La primera circunstancia que mencionaré,
es biográfica y personal. Un amigo me previno una vez sobre el probable fracaso
de mi trato con un literato, el director de un suplemento literario al que yo
me proponía enviarle unas traducciones; lo hizo de la siguiente manera:
advirtiéndome, con una sonrisa sarcástica, que el hombre era “medio genio”.

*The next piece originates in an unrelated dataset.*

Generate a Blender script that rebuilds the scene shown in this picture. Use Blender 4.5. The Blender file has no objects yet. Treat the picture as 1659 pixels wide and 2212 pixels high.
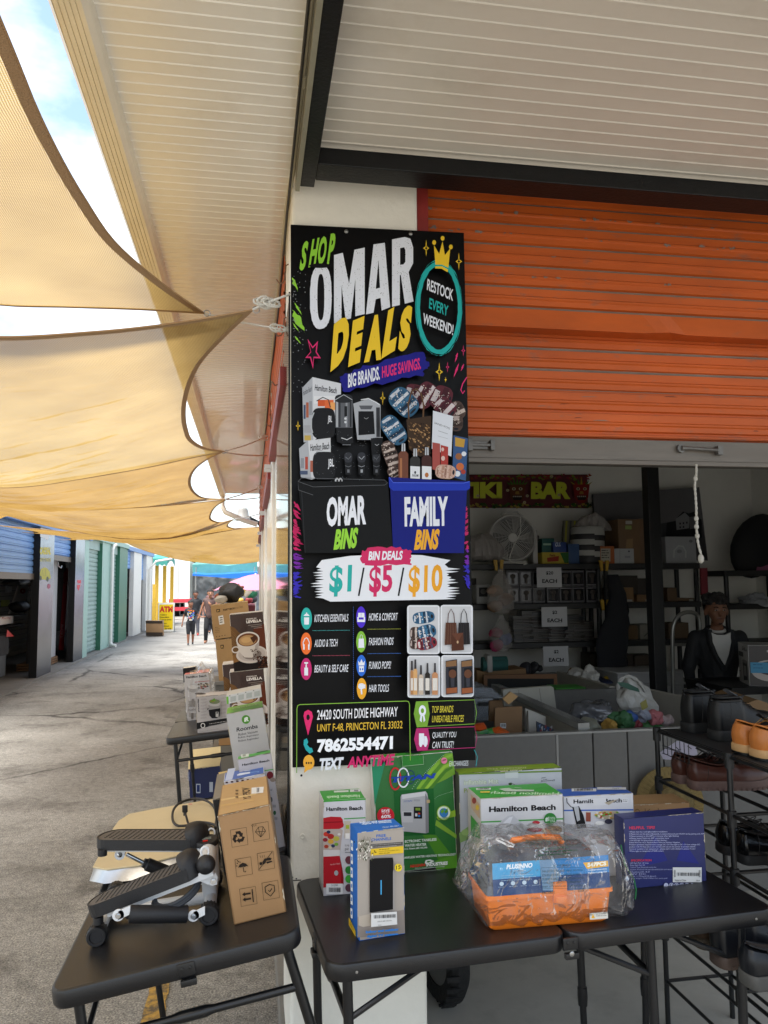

Consultó luego su epíteto con un tercero. El tercero sonrió y de inmediato lo
ratificó: “Sí, es medio genio”. La anécdota es trivial, pero fue importante
para mí: me reveló la existencia de la connotación negativa de la palabra
“genio”, pero sobre todo, una forma elegante y poco comprometedora del escarnio
(citar la imagen que una persona tiene de sí misma, sin interpolar ningún
comentario negativo). ¿Será necesario agregar que pude presentir de inmediato
–casi como confirmando la doctrina platónica de la rememoración de los
arquetipos a partir de estímulos deleznables– el dilatado silencio del
director, su abstracta y elusiva charlatanería, su aire despectivo y
altanero?
El segundo hecho, es público y
literario. Borges usó la palabra “genio” para denostar una película de Welles.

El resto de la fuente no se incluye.